I'm trying to make 2-tosylethanol from ethylene glycol and ethylene di-tosylate. I followed a paper, but they don't discuss the work-up. The reaction
was neat, so I'm not certain how to get my product out of the pyridine. Heat obviously degrades my tosylethanol, so I'm trying to determine the best
solvent to extract my product from the pyridine without bringing the pyridine with it. Any suggestions?Justanovice - 4-8-2011 at 07:40
Correction: my apologies, I'm not using ethylene glycol + ethylene di-tosylate. I meant to write ethylene glycol + tosylchloride. Satan - 4-8-2011 at 07:52
Jerald S. Bradshaw, Krzysztof E. Krakowiak, Gypzy C. LindH
and Reed H. Izatt. Tetrahedron.. 43 *1987) pp. 4271.
"...The solid was filtered and the solvents were evaporated under reduced pressure. The resulting oil was chromatographed on silica
gel using 2%1 ethanol in methylene chloride as eluent."
But, there's no mention of the solvents they used to extract the product. They also said;
"This material was prepared in a manner similar to that reported by Nitta and Arakawa (Y. Nitta and Y. Arakawa Chem. Pharm.
Bull., 33 (1985), p. 1380.)"
However, I don't have access to that reference so I'm not certain what Nitta did.DJF90 - 4-8-2011 at 10:11
Your solvent is the pyridine...Nicodem - 4-8-2011 at 10:57
You can just rotavap (don't heat the bath!) the whole reaction mixture, dissolve in the minimum amount of the eluent, filter from the Py.HCl and put
on the column. Whatever you do, just keep the glycol monotosylate or its solutions away from anything more basic than pyridine, as it will rapidly
cyclize to ethylene oxide just like 2-bromo- and 2-chloroethanols do. Also, threat it as a highly probable carcinogen, just like you would treat the
2-haloethanols or their active form ethylene oxide.

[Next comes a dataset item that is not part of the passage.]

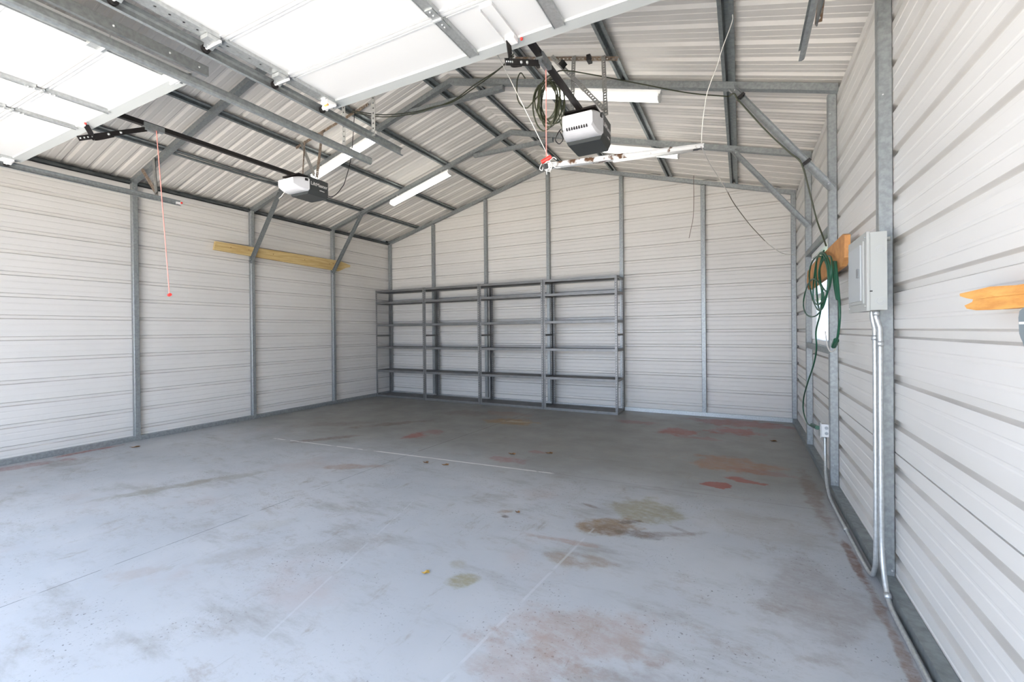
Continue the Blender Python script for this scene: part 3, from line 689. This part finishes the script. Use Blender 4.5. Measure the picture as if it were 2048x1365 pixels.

Why do you need this compound for? It is pretty useless for alkylations of basic nucleophiles as there are better reagents for in situ ethylene oxide
formation from already commercially available reagents. For non-basic nucleophiles you can always use 2-bromoethanol and if it this not reactive
enough you can apply iodide nucleophilic catalysis.
If instead you want to modify the remaining hydroxy group, you might consider changing the synthetic sequence as it might be much better in regard to
selectivity, yield and safety.
"This material was prepared in a manner similar to that reported by Nitta and Arakawa (Y. Nitta and Y. Arakawa Chem. Pharm.
Bull., 33 (1985), p. 1380.)"
However, I don't have access to that reference so I'm not certain what Nitta did.
Chem. Pharm. Bull. is a free access journal, so you will have a hard time convincing us that you don't have access to that article. That article was mentioned in a forum thread on tosylation of alcohols and in another one on tosylic acid.